Prime Minister Gaston Browne, in the strongest terms, has given his government’s commitment to the regional push to secure reparations for slavery.
His endorsement was announced at the second Regional Conference on Reparations, which the nation hosted this week.
“Just imagine what our region would have been today if the huge sums of money given to former slave owners had been paid, as it should have been, to the victims, the former slaves,” Browne told a televised opening ceremony of the conference.
“We would have, by now had, 180 years of investment and in wealth creation.
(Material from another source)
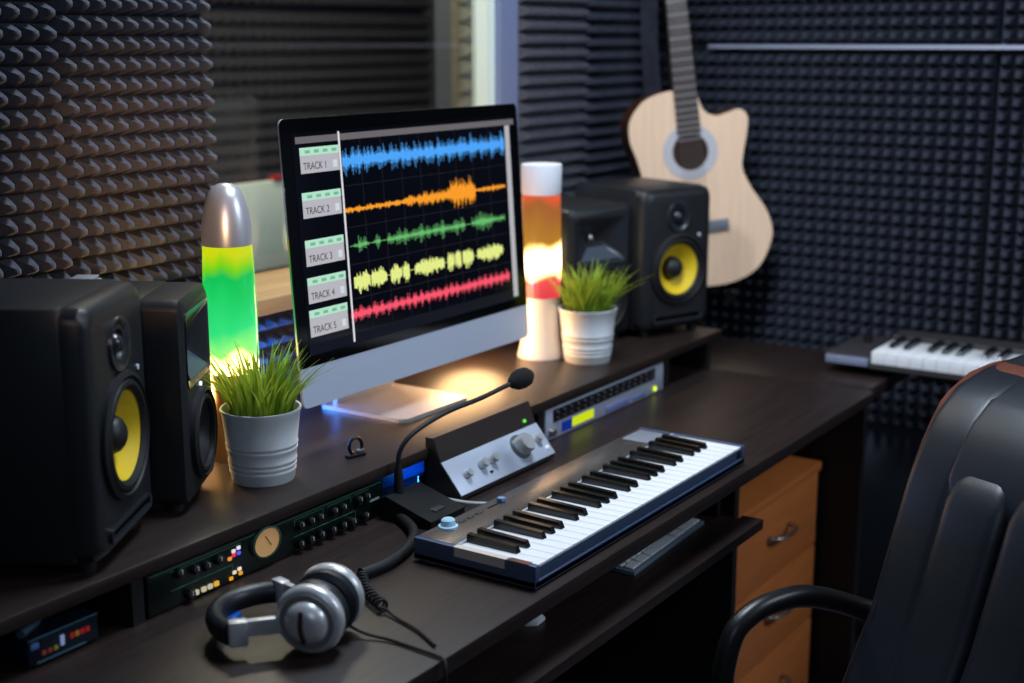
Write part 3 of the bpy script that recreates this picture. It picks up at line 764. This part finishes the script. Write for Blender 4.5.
M().lathe([(.0032, 0), (.003, .003)], 12, 0, SL2 @ F(.262, -.0015, .012)).build('power_light', emat('led_green2', (90, 230, 60), 1.3), MC)
M().lathe([(.0032, 0), (.003, .003)], 12, 0, SL @ F(.283, -.003, ln*.25)).build('white_light', emat('led_white2', (230, 240, 255), 1.0), MC)
for x in (.02, cw-.02):
    for yy in (.010, .06): M().cyl(.006, 0, .004, 10, 0, T(x, yy, 0)).build('foot', m_rubber, MC)

# blue things in the middle bay, plus a glowing block added to light them
t = thing('storage_box', 'bright blue box in the bay behind the gooseneck microphone', 'box', (1.672, 1.42, .75))
M().rbox(0, .19, 0, .12, 0, .045, .004).build('body', m_blue, t)
M().rbox(-.002, .192, -.002, .122, .045, .056, .003).build('lid', m_blue, t)
t = thing('blue_light_block', 'small glowing block added to light the blue box behind the controller', 'light helper', (1.79, 1.352, .75))
M().rbox(0, .07, 0, .03, 0, .02, .004).build('body', m_blackp, t)
M().box(.003, .067, .030, .031, .004, .017).build('light_strip', emat('blue_led', (60, 170, 255), 10), t)
t = thing('power_adapter', 'small black adapter with a blue light in the end bay of the desk', 'adapter', (2.67, 1.39, .75))
M().rbox(0, .07, 0, .05, 0, .028, .004).build('body', m_blackp, t)
M().box(.004, .012, -.001, 0, .012, .018).build('blue_light', emat('blue_led2', (40, 140, 220), 1.0), t)

# ------------------------------------------------------------------ gooseneck microphone
G = thing('gooseneck_microphone', 'black gooseneck microphone on a wedge base bending over the controller', 'microphone', (1.672, 1.285, .75))
b = M()
pr_ = [(-.055, 0), (.050, 0), (.050, .034), (.036, .040), (-.055, .014)]
vs = [(-.045, a, z) for a, z in pr_]+[(.045, a, z) for a, z in pr_]; n = len(pr_)
b.add(vs, [tuple(range(n)), tuple(range(2*n-1, n-1, -1))]+[(i, (i+1) % n, (i+1) % n+n, i+n) for i in range(n)])
b.build('base', m_blackp, G)
M().rbox(-.014, .014, -.040, -.018, .016, .022, .002).build('talk_button', m_dgrey, G)
M().lathe([(.0085, .0), (.0075, .03), (.0045, .05)], 20, 0, T(-.012, .035, .036)).build('neck_socket', m_rubber, G)
npts = spline([(-.012, .035, .08), (-.010, .034, .105), (.003, .027, .126), (.034, .018, .142), (.090, .006, .156), (.160, -.008, .164), (.218, -.019, .174), (.240, -.024, .178)], 6)
M().tube(npts, .0042, 10).build('gooseneck', m_rubber, G)
hd = Vector(npts[-1]); dr = (Vector(npts[-1])-Vector(npts[-8])).normalized()
rot = dr.to_track_quat('Z', 'Y').to_matrix().to_4x4()
M().lathe([(.006, -.012), (.010, -.008), (.0165, .004), (.0185, .016), (.0165, .029), (.010, .038), (.002, .041)], 24, 0, Matrix.Translation(hd) @ rot).build('foam_windscreen', m_foamblk, G)

# ------------------------------------------------------------------ headphones
H = thing('headphones', 'silver and black studio headphones lying on the desk with a coiled cable', 'headphones', (1.226, 1.105, .75), 0)
ax = R(20)                              # ear cup axis direction (from +X)
A = Matrix.Rotation(ax, 4, 'Z')
def HP(x, y, z): return A @ Vector((x, y, z))     # local: x = cup axis (near cup at -x), y = towards the band
cupz = .047
def cup(sx, nm):
    B = A @ T(sx*.030, 0, cupz) @ Matrix.Rotation(PI/2*sx, 4, 'Y')   # z outwards
    c = M().lathe([(.040, -.004), (.0445, .001), (.0455, .008), (.043, .014), (.038, .017)], 40, 0, B, cap0=True, cap1=True).build(nm, m_head, H)
    M().lathe([(.036, .017), (.036, .019), (.033, .0195)], 36, 0, B, cap0=False).build('cup_groove', m_headd, c)
    M().lathe([(.029, .017), (.0285, .022), (.024, .030), (.014, .035), (.002, .0365)], 36, 0, B, cap0=False).build('cup_dome', m_head, c)
    M().tube([tuple(B @ Vector(p)) for p in ((-.020, -.002, .0335), (-.010, .0, .0365), (0, .001, .0380), (.010, .001, .0365), (.020, .001, .0335))], .0032, 8).build('dark_slot', mat('slot_dark', (50, 20, 26), .4) if 'slot_dark' not in MATS else MATS['slot_dark'], c)
    M().lathe([(.024, -.022), (.036, -.024), (.043, -.018), (.0445, -.010), (.042, -.003), (.03, -.002)], 36, 0, B).build('ear_cushion', m_leather, c)
    return c
cup(-1, 'ear_cup'); cup(1, 'ear_cup')
bandpts = []
for k in range(13):
    a = R(-62+124*k/12)
    bandpts.append(HP(.078*math.sin(a), .052+.088*math.cos(a), cupz-.016))
M().tube(spline(bandpts, 3), .0125, 12, flat=1.25).build('headband', m_leather, H)
for sx in (-1, 1):
    p0 = HP(sx*.040, .036, cupz-.002); p1 = HP(sx*.068, .084, cupz-.016)
    mid = (p0+p1)/2; d = (p1-p0); an = math.atan2(d.y, d.x)
    q = M().rbox(-d.length/2, d.length/2, -.005, .005, -.011, .011, .002, 2, 0, T(mid.x, mid.y, mid.z, rz=an))
    q.build('slider_arm', m_head, H)
    q = M().rbox(-.012, .012, -.008, .008, -.017, .017, .003, 2, 0, T(p1.x, p1.y, p1.z+.002, rz=an))
    q.build('arm_joint', m_head, H)
M().rbox(-.012, .012, -.006, .006, .004, .02, .003, 2, 0, A @ T(.01, .125, 0)).build('blue_piece', m_blue, H)  # small blue block inside the headband loop
# cable: from the near cup over the desk to the edge and down; coiled section by the far cup
loc = Vector((1.226, 1.105, .75))
def W(pts): return [tuple(Vector(p)-loc) for p in pts]
cab = M()
cab.tube(W(spline([(1.222, 1.098, .795), (1.245, 1.085, .775), (1.262, 1.066, .758), (1.272, 1.03, .7535), (1.270, .985, .7535), (1.268, .955, .7535), (1.264, .938, .752), (1.256, .930, .735), (1.25, .926, .68), (1.245, .926, .60)], 6)), .0022, 8)
cab.build('cable', m_rubber, H)
coil = M(); ctrl = spline([(1.404, 1.186, .760), (1.378, 1.160, .760), (1.356, 1.128, .760), (1.340, 1.096, .760)], 8)
cp = []
L = len(ctrl); turns = 11
for i in range(turns*10+1):
    u = i/(turns*10)*(L-1); j = min(int(u), L-2); f = u-j
    p = ctrl[j].lerp(ctrl[j+1], f); tdir = (ctrl[j+1]-ctrl[j]).normalized(); s_ = tdir.cross(Vector((0, 0, 1))).normalized()
    a = 2*PI*i/10
    cp.append(p+s_*math.cos(a)*.007+Vector((0, 0, 1))*math.sin(a)*.007)
cp += spline([(1.338, 1.088, .757), (1.330, 1.066, .7535), (1.315, 1.02, .7535), (1.290, .972, .7535)], 6)
coil.tube(W(cp), .0021, 7); coil.build('coiled_cable', m_rubber, H)
# heavy cable from the microphone to the headphones' side
t = thing('audio_cable', 'thick black cable looping from behind the microphone towards the headphones', 'cable', (1.55, 1.22, .75))
loc2 = Vector((1.55, 1.22, .75))
pts = spline([(1.660, 1.402, .759), (1.656, 1.352, .760), (1.628, 1.29, .760), (1.585, 1.232, .760), (1.525, 1.200, .760), (1.462, 1.188, .760), (1.412, 1.194, .760)], 7)
M().tube([tuple(Vector(p)-loc2) for p in pts], .0085, 10).build('jacket', m_rubber, t)
M().cyl(.006, 0, .02, 12, 0, T(1.660-1.55, 1.402-1.22, .009, rx=-PI/2)).build('plug', m_steel, t)
t = thing('white_cable', 'thin white cable between the controller and the midi keyboard', 'cable', (1.74, 1.22, .75))
pts = spline([(1.732, 1.345, .754), (1.738, 1.30, .760), (1.752, 1.252, .757), (1.768, 1.222, .756), (1.785, 1.186, .756)], 6)
M().tube([tuple(Vector(p)-Vector((1.74, 1.22, .75))) for p in pts], .003, 8).build('jacket', mat('cable_white', (176, 178, 176), .5), t)
M().rbox(-.005, .005, -.008, .008, -.004, .004, .001, 2, 0, T(1.785-1.74, 1.186-1.22, .006, rz=R(25))).build('plug', m_blackp, t)

# ------------------------------------------------------------------ small things
t = thing('cable_clip', 'small black metal clip standing on the front edge of the shelf', 'clip', (1.655, 1.405, SZ), R(-15))
M().rbox(-.018, .018, -.006, .006, 0, .006, .002).build('clip_base', m_blackp, t)
M().tube([(.0125*math.cos(a), 0, .0185+.014*math.sin(a)) for a in [2*PI*k/24 for k in range(24)]], .003, 8, closed=True).build('clip_ring', m_blackp, t)
M().rbox(.002, .016, -.005, .005, .006, .012, .002).build('clip_latch', m_steel, t)
t = thing('computer_keyboard', 'slim white computer keyboard lying on the pull-out tray', 'keyboard', (1.856, .990, .650), R(2.5))
M().rbox(0, .285, 0, .115, 0, .008, .002).build('plate', mat('kb_plate', (120, 134, 150), .4, .3), t)
for r_ in range(5):
    n = 14 if r_ else 8
    for i in range(n):
        wk = .276/n
        if r_ == 0 and i in (3, 4): continue
        M().rbox(.005+i*wk+.0018, .005+(i+1)*wk-.0018, .0065+r_*.0205, .0238+r_*.0205, .008, .0112, .0008, 1).build('key', m_white, t)
M().rbox(.005+3*.276/8+.001, .005+5*.276/8-.001, .006, .0245, .008, .0105, .0008, 1).build('space_bar', m_white, t)
t = thing('computer_mouse', 'white computer mouse on the pull-out tray under the desk edge', 'mouse', (1.615, 1.075, .650), R(5))
rings = []
for u in range(9):
    s_ = u/8; yv = -.055+.11*s_; wv = .030*math.sin(PI*(.06+.88*s_))**.5; hv = .028*math.sin(PI*(.05+.9*s_))**.6
    rings.append([(wv*math.cos(R(a)), yv, max(0, hv*math.sin(R(a)))) for a in range(0, 181, 18)]+[(-wv*.5, yv, 0), (wv*.5, yv, 0)])
M().loft(rings).build('shell', m_white, t)
M().rbox(-.003, .003, .015, .03, .024, .030, .001).build('wheel', m_dgrey, t)

# ------------------------------------------------------------------ acoustic guitar in the corner
GA = thing('acoustic_guitar', 'pale spruce cutaway acoustic guitar standing upright in the room corner', 'guitar', (3.160, 1.503, .884), R(-48))
tilt = T(0, 0, 0, ry=R(-7)) @ Matrix.Rotation(R(-2), 4, 'X')
half = [(0, 0), (.08, .002), (.15, .032), (.192, .105), (.185, .17), (.150, .235), (.131, .285)]
Lp = [(-x, z) for x, z in half]+[(-.138, .34), (-.152, .395), (-.145, .445), (-.105, .487), (-.05, .502), (-.0, .502)]
Rp = half+[(.136, .325), (.150, .375), (.156, .415), (.138, .437), (.105, .432), (.075, .428), (.045, .445), (.030, .485), (.02, .502)]
outline = [(p.x, p.z) for p in spline([(x, 0, z) for x, z in Lp], 5)]
right = [(p.x, p.z) for p in spline([(x, 0, z) for x, z in Rp], 5)]
poly = outline[:-1]+right[::-1][1:-1]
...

Our economies would have been much better developed and the quality of life of our people much more advanced.”
The prime minister said the reparations movement was not racist or vengeful, and that the Caribbean was not defined or limited to economic reparations.
“We hold no living person of any European nation responsible for the evils of the ruling classes that controlled their societies and enriched themselves from the cruelties and barbarism from which they subjected our ancestors,” he said.
“However, this does not preclude them from acknowledging these wrongs and to commit themselves to the noble action of resolving them by accepting our reparatory claims.”
Browne said the Caricom Reparations Commission (CRC) would be seeking to persuade and negotiate with European nations to settle the reparations issue. But, he said, if those efforts failed the CRC would be forced to litigate and would be unrelenting in doing so.